Dataset content -
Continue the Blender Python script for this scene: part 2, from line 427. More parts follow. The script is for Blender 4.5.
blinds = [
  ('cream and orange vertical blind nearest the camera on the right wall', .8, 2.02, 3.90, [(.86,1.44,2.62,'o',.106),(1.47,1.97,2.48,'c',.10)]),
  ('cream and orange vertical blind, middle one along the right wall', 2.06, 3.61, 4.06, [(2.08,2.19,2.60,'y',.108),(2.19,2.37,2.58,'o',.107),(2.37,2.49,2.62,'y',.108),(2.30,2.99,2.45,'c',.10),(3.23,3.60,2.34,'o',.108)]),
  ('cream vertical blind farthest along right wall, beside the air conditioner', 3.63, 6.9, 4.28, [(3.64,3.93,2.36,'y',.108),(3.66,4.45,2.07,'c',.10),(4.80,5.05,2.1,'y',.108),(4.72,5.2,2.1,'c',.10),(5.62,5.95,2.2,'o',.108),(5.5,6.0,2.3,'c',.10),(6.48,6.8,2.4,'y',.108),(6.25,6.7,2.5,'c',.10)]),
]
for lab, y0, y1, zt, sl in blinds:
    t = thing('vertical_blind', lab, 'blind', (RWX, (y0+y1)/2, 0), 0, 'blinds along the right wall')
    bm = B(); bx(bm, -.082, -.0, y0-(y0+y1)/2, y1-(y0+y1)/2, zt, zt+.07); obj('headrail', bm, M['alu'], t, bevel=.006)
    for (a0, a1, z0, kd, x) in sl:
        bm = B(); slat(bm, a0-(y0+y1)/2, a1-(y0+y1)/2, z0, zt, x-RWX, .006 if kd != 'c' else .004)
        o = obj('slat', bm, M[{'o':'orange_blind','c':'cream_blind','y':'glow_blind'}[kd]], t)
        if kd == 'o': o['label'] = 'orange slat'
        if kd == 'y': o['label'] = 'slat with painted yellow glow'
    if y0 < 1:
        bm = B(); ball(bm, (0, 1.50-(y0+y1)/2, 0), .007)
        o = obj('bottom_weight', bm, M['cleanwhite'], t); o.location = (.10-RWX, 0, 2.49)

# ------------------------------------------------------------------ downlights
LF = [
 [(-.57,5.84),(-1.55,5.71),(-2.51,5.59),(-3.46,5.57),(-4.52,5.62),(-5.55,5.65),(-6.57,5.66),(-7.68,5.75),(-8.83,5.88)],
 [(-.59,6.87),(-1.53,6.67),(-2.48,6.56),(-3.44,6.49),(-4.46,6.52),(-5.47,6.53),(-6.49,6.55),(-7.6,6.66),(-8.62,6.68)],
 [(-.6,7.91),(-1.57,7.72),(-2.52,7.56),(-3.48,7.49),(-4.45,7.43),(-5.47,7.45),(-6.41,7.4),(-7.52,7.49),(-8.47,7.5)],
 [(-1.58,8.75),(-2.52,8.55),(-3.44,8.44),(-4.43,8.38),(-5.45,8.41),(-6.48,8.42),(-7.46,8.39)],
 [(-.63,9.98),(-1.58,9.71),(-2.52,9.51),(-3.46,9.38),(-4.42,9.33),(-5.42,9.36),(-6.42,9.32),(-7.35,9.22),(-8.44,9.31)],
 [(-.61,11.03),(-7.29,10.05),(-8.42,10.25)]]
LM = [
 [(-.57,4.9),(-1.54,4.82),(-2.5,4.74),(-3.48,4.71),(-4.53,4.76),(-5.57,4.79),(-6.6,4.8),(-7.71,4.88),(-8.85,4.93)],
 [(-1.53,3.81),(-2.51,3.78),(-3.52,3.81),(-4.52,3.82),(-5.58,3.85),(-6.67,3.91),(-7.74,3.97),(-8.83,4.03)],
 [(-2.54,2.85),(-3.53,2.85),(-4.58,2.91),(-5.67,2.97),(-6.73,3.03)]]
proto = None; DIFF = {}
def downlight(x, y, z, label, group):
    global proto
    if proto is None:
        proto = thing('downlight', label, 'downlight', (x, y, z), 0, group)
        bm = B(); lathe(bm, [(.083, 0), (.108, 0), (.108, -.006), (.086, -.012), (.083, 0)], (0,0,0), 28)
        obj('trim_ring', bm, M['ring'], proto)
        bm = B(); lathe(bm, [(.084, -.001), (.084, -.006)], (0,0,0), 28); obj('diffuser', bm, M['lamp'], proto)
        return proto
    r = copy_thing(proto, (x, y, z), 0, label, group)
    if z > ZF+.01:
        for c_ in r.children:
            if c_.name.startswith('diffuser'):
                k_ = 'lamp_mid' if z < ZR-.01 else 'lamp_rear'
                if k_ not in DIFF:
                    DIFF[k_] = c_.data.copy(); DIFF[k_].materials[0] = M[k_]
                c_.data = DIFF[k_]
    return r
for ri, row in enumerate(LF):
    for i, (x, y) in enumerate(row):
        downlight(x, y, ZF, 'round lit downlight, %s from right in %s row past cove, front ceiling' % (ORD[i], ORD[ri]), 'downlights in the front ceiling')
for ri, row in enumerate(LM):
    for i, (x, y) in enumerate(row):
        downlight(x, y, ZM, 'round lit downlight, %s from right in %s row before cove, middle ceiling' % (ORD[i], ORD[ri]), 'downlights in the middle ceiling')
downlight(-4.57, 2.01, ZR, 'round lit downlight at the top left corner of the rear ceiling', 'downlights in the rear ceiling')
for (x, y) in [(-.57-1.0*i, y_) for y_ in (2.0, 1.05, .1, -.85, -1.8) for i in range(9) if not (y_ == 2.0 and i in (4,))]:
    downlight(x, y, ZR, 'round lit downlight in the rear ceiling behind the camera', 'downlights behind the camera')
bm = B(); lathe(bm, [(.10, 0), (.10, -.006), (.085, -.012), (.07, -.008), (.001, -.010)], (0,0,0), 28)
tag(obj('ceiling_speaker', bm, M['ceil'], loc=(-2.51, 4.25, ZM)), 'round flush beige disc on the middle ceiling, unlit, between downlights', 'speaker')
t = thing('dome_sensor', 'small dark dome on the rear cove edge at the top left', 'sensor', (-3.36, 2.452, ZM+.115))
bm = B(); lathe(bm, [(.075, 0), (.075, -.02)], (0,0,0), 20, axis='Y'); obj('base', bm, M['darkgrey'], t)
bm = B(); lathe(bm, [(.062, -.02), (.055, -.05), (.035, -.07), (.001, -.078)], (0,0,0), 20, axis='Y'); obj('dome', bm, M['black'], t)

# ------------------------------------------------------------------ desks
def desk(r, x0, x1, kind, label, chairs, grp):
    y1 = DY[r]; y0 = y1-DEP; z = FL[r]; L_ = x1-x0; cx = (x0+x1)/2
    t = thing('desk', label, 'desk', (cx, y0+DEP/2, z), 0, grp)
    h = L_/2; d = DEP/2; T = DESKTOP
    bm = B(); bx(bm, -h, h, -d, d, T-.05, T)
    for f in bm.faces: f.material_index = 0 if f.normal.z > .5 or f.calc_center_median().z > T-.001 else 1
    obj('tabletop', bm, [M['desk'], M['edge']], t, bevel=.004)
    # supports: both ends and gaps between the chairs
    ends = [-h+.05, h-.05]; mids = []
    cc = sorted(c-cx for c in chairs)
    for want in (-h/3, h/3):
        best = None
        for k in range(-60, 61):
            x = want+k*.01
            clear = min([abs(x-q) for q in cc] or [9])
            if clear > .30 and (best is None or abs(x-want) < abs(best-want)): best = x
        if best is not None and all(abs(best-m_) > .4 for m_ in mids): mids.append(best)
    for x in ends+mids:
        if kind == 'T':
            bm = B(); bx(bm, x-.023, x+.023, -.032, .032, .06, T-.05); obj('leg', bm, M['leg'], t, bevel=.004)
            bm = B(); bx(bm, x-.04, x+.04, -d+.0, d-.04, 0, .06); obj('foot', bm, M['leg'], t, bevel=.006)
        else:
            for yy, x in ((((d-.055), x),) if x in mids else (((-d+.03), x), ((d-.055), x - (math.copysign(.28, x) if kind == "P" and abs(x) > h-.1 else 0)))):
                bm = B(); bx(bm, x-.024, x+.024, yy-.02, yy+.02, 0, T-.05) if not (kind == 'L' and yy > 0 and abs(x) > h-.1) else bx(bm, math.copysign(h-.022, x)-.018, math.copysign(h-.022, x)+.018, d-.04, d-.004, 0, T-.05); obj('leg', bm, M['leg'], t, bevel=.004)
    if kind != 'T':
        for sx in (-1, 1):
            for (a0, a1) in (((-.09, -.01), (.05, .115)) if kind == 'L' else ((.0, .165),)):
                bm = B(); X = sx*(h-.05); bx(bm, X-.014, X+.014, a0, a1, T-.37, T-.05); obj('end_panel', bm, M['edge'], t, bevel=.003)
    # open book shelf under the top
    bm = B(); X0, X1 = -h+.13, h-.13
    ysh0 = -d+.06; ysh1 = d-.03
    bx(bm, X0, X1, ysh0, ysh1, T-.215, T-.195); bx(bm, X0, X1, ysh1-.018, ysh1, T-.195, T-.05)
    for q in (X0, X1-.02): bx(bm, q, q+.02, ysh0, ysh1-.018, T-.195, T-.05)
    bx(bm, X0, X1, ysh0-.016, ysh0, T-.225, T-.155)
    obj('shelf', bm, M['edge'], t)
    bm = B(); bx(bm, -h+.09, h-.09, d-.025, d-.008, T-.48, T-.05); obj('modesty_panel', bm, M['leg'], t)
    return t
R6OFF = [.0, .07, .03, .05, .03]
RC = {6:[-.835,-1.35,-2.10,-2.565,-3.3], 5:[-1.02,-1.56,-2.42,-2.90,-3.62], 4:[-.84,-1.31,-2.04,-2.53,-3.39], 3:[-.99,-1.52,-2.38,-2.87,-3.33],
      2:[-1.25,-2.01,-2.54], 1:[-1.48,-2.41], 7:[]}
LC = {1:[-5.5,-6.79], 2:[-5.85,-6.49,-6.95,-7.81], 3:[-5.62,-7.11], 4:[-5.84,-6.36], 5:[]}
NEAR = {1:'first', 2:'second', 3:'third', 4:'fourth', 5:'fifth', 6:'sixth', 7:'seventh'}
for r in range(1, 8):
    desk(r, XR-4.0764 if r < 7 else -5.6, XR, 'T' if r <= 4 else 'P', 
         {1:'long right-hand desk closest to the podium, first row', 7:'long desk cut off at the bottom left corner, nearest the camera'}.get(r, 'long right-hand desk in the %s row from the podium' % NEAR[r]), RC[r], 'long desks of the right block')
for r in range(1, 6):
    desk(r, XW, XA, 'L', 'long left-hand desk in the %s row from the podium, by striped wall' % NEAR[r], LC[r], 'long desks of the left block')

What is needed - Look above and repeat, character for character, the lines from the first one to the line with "o = obj('bottom_weight', bm, M['cleanwhite'], t);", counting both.

Response to this exercise -
Continue the Blender Python script for this scene: part 2, from line 427. More parts follow. The script is for Blender 4.5.
blinds = [
  ('cream and orange vertical blind nearest the camera on the right wall', .8, 2.02, 3.90, [(.86,1.44,2.62,'o',.106),(1.47,1.97,2.48,'c',.10)]),
  ('cream and orange vertical blind, middle one along the right wall', 2.06, 3.61, 4.06, [(2.08,2.19,2.60,'y',.108),(2.19,2.37,2.58,'o',.107),(2.37,2.49,2.62,'y',.108),(2.30,2.99,2.45,'c',.10),(3.23,3.60,2.34,'o',.108)]),
  ('cream vertical blind farthest along right wall, beside the air conditioner', 3.63, 6.9, 4.28, [(3.64,3.93,2.36,'y',.108),(3.66,4.45,2.07,'c',.10),(4.80,5.05,2.1,'y',.108),(4.72,5.2,2.1,'c',.10),(5.62,5.95,2.2,'o',.108),(5.5,6.0,2.3,'c',.10),(6.48,6.8,2.4,'y',.108),(6.25,6.7,2.5,'c',.10)]),
]
for lab, y0, y1, zt, sl in blinds:
    t = thing('vertical_blind', lab, 'blind', (RWX, (y0+y1)/2, 0), 0, 'blinds along the right wall')
    bm = B(); bx(bm, -.082, -.0, y0-(y0+y1)/2, y1-(y0+y1)/2, zt, zt+.07); obj('headrail', bm, M['alu'], t, bevel=.006)
    for (a0, a1, z0, kd, x) in sl:
        bm = B(); slat(bm, a0-(y0+y1)/2, a1-(y0+y1)/2, z0, zt, x-RWX, .006 if kd != 'c' else .004)
        o = obj('slat', bm, M[{'o':'orange_blind','c':'cream_blind','y':'glow_blind'}[kd]], t)
        if kd == 'o': o['label'] = 'orange slat'
        if kd == 'y': o['label'] = 'slat with painted yellow glow'
    if y0 < 1:
        bm = B(); ball(bm, (0, 1.50-(y0+y1)/2, 0), .007)
        o = obj('bottom_weight', bm, M['cleanwhite'], t); o.location = (.10-RWX, 0, 2.49)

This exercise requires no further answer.